Friday, May 01, 2009

Gospel Talk: Weed Your Spirit, Grow Your Garden

As I said a little while back, I listen to the LDS Voices podcast every day, because I love the little spiritual boost that it gives me to start off my day. Recently I have had a few strike me more profoundly than the others, so I have decided to share a little bit (what struck me and/or why) with you guys. Usually things strike me profoundly when I have a personal application for it (strange I know <-- sarcasm), so please know that if I put something up here it is not because I'm trying to make a point to anyone about what I see that they need to work on. I put it up because I see the need for it in my own life.

This morning I listened to a talk--given by John Bytheway at BYU Education Week in 2008--called "Weed Your Spirit, Grow Your Testimony." Click here to listen to it (it's 51 minutes 24 seconds in length) if you so desire.

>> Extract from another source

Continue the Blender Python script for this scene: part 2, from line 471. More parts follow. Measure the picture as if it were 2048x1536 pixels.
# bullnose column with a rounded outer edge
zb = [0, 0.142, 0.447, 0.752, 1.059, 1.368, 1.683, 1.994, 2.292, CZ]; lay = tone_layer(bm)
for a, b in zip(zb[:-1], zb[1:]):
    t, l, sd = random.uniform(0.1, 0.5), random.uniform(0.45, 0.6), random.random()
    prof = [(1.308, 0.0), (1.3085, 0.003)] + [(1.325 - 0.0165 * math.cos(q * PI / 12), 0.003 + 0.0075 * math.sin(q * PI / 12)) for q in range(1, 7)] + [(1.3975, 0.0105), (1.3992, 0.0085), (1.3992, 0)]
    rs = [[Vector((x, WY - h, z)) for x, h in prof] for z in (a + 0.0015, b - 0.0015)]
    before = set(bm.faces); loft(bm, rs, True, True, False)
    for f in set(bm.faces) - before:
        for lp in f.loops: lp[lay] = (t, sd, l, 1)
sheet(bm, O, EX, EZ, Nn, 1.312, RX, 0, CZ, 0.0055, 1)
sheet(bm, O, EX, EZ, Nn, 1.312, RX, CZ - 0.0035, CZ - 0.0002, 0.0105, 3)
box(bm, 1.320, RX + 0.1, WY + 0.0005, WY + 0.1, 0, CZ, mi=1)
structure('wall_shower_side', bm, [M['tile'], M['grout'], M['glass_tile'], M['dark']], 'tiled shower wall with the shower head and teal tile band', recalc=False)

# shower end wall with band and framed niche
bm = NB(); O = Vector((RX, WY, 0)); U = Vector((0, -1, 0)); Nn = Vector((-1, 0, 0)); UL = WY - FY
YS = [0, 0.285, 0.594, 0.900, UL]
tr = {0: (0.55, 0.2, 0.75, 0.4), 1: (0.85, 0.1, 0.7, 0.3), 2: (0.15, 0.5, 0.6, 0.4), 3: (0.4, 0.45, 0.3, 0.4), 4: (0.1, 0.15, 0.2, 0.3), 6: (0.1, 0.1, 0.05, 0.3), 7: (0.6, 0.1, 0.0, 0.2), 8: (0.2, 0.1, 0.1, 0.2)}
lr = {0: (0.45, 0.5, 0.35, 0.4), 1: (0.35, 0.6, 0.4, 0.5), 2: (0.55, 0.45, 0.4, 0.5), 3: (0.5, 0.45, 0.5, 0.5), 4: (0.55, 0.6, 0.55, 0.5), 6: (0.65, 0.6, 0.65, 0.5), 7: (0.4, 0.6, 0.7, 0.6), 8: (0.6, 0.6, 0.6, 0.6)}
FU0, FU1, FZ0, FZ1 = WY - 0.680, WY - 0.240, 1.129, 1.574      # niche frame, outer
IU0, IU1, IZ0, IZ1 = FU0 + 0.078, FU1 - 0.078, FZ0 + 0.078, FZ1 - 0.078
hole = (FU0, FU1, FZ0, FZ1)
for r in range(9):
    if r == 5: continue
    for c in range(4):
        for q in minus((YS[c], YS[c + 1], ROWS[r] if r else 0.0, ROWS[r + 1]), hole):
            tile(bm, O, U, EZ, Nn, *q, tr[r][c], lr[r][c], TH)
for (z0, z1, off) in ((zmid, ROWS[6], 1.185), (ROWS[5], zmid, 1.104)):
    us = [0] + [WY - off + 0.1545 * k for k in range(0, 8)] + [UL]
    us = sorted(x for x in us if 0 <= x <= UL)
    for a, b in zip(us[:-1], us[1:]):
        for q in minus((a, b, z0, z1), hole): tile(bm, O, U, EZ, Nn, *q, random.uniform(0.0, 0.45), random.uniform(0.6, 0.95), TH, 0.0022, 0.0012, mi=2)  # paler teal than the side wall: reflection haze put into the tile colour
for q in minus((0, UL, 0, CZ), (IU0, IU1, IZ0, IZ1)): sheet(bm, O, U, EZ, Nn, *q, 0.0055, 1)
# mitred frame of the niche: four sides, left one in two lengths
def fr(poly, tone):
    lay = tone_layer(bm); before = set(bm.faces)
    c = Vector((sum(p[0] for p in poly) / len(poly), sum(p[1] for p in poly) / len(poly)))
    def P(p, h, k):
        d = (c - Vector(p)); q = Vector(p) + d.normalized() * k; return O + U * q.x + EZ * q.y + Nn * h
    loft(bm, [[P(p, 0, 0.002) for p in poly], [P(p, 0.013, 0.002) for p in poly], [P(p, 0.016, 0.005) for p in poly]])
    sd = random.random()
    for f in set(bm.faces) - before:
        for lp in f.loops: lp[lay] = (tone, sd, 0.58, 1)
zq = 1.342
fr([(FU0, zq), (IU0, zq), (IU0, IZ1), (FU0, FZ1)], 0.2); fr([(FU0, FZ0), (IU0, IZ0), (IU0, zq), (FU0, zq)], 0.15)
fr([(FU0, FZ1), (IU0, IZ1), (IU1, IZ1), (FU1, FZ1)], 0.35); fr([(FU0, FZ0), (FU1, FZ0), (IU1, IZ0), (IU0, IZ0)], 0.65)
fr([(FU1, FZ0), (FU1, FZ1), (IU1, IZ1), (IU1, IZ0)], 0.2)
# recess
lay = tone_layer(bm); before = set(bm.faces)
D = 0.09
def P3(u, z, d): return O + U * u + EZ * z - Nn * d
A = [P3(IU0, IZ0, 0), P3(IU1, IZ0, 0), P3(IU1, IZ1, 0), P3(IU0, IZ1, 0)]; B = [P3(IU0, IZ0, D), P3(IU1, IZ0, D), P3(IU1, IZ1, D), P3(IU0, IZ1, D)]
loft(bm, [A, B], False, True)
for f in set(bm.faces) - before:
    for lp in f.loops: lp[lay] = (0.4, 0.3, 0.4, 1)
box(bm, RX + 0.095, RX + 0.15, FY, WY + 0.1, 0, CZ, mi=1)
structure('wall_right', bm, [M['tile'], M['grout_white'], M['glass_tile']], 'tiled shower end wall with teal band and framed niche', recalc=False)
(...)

We talk a lot about gaining a testimony in the Church. Brother Bytheway points out that the scriptures don't talk about gaining a testimony; they talk about growing a testimony (he references both the parable of the sower and the seeds and Alma's chapters on planting the seed in fertile soil). A testimony--as much as we want to treat it as such--is not something that comes once and then BAM... you're saved. This ain't Glen Lerner's "One call, that's all" program. It takes work, watering, clearing of weeds, etc. to grow and cultivate into something that can blossom and bring forth fruit.

Another thought that impressed me is that if you want good things to grow in your garden, you have to put them there; they don't just magically show up after you clear the land. Similarly, if you want good things to grow in your heart, you have to put them there. The weeds of a garden and the weeds of life will show up on their own--you don't have to go looking for them--but expecting a strawberry patch to sprout up in your backyard (especially here in Vegas) without you having first looked for, found, and planted the seeds is silly beyond all measure.

A third thought that impressed me was that all we have to do to lose our testimony is nothing. The weeds will come and choke out our garden if we are not proactively working to grow what we have planted.

The next Gospel Talk will be about a talk that has really shaken some of the foundations of my life (and in the best possible way). Today's talk, by old Johnny B., is an extension of the thoughts from that other talk: What are we bringing into our gardens and how well are we recognizing the weeds from the good things we are planting?